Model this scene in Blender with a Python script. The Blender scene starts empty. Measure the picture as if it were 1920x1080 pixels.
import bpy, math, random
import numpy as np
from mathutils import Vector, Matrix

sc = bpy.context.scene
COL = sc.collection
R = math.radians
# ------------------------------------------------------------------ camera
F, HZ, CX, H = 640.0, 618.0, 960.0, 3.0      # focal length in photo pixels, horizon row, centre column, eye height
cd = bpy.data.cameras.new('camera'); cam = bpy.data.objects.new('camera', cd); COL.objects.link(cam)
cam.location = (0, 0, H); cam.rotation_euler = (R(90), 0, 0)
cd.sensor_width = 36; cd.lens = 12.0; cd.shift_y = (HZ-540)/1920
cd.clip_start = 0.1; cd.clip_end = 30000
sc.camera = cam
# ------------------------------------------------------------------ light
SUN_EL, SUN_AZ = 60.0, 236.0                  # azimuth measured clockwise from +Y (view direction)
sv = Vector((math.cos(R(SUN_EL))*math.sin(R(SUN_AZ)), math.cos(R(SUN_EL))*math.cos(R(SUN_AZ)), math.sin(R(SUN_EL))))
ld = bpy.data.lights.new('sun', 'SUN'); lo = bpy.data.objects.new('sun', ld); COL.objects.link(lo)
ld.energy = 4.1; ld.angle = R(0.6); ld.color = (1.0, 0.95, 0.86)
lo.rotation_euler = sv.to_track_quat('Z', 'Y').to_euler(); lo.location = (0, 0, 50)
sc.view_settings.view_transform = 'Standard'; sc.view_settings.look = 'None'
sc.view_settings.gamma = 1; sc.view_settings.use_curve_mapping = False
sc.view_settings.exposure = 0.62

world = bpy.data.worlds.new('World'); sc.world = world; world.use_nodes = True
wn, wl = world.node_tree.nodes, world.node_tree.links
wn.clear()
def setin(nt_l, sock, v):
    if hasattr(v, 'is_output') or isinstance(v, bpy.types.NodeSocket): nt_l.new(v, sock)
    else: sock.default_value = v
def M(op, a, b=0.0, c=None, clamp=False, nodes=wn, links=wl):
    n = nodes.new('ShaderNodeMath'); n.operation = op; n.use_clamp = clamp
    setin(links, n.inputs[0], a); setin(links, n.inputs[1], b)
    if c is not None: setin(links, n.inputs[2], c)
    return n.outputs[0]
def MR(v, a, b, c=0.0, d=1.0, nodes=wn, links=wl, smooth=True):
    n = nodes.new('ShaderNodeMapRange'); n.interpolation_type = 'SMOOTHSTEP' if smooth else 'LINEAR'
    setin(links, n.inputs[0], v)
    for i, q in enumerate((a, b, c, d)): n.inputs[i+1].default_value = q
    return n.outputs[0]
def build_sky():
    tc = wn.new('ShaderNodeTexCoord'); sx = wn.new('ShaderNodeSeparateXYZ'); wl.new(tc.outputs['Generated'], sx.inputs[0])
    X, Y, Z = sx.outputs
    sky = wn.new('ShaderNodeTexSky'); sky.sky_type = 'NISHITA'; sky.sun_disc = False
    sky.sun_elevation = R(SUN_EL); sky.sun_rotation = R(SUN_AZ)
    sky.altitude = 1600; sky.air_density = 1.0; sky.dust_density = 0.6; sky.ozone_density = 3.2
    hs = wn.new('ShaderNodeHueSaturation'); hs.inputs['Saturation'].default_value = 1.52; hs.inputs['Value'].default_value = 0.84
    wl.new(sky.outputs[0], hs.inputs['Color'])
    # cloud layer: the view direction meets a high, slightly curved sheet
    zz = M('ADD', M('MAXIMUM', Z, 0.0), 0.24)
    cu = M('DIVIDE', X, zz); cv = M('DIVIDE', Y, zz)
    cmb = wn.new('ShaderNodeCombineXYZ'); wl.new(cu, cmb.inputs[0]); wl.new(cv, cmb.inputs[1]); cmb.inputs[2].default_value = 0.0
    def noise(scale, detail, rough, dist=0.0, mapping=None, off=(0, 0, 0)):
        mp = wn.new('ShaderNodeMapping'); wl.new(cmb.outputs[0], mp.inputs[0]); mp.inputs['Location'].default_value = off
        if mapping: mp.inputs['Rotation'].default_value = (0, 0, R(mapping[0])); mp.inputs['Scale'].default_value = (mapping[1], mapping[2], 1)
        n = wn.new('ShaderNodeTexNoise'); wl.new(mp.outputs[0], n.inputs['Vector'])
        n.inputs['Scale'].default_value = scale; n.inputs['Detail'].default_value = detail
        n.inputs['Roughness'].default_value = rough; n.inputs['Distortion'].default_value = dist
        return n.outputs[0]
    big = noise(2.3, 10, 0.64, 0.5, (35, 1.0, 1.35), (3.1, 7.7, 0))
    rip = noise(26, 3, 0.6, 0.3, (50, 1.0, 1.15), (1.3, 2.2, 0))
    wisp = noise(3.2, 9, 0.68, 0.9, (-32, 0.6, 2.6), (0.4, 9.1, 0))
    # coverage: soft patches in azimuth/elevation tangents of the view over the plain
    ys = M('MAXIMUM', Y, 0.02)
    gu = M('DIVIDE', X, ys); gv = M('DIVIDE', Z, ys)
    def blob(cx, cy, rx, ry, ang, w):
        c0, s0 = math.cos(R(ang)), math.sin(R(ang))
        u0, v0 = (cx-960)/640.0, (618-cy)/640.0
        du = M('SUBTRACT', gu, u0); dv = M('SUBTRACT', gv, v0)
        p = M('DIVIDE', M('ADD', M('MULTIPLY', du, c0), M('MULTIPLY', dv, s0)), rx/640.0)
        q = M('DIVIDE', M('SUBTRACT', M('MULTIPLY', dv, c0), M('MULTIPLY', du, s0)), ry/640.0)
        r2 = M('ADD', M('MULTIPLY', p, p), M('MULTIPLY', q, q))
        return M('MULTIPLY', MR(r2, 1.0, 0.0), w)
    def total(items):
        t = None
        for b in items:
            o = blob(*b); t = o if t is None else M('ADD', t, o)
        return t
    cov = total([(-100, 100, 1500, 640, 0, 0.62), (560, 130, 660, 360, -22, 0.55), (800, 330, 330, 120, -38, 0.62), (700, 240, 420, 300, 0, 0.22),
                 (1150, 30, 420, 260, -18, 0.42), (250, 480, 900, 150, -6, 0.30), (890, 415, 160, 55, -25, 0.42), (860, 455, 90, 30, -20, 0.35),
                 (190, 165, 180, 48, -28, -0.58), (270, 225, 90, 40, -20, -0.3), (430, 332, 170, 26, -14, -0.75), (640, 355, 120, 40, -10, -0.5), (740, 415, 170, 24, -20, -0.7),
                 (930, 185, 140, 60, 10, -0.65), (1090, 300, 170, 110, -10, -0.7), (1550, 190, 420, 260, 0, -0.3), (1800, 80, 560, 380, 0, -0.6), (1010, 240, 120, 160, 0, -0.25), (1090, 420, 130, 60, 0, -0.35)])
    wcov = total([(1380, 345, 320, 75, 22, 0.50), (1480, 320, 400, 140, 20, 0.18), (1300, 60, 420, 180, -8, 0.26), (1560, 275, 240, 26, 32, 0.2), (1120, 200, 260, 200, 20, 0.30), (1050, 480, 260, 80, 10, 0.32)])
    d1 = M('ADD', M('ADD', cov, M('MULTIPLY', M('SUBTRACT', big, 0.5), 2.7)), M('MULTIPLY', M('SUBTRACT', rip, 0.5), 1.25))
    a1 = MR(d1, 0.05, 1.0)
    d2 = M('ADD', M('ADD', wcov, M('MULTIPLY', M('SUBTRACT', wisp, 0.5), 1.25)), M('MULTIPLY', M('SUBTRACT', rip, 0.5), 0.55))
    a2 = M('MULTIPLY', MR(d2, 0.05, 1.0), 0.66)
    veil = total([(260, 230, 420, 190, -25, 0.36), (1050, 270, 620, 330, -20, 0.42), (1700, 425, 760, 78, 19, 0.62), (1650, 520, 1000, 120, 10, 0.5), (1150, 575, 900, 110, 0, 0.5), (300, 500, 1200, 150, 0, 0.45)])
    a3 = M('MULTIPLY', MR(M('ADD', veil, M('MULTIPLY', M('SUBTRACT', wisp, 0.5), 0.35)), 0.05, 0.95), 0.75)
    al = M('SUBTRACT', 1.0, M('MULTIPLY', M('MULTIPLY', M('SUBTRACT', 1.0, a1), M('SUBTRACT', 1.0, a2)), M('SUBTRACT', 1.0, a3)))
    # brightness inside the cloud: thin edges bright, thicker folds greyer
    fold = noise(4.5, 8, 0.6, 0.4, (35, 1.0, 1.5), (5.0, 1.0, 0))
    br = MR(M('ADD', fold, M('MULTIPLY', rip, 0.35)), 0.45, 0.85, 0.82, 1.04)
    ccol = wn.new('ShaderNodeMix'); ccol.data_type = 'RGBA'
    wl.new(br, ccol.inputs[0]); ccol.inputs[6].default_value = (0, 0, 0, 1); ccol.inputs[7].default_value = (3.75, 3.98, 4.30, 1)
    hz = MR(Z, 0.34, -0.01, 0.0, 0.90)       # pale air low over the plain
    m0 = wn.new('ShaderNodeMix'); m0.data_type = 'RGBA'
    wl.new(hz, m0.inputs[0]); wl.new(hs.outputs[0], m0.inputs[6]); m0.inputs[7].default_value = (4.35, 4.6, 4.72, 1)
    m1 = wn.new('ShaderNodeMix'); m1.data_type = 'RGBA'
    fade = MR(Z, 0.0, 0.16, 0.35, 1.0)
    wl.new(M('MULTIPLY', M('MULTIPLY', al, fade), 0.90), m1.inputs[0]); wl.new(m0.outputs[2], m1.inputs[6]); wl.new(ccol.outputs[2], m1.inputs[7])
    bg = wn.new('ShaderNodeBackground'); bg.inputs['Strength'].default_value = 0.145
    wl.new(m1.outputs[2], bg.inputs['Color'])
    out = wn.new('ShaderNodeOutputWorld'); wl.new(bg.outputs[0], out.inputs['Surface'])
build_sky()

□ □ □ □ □

■ TO BE DONE:
What is needed is an exact copy of the lines from the start of the listing through the line where "from mathutils import Vector, Matrix" sits, please, both end lines included and nothing more.

■ EXERCISE SOLUTION:
Model this scene in Blender with a Python script. The Blender scene starts empty. Measure the picture as if it were 1920x1080 pixels.
import bpy, math, random
import numpy as np
from mathutils import Vector, Matrix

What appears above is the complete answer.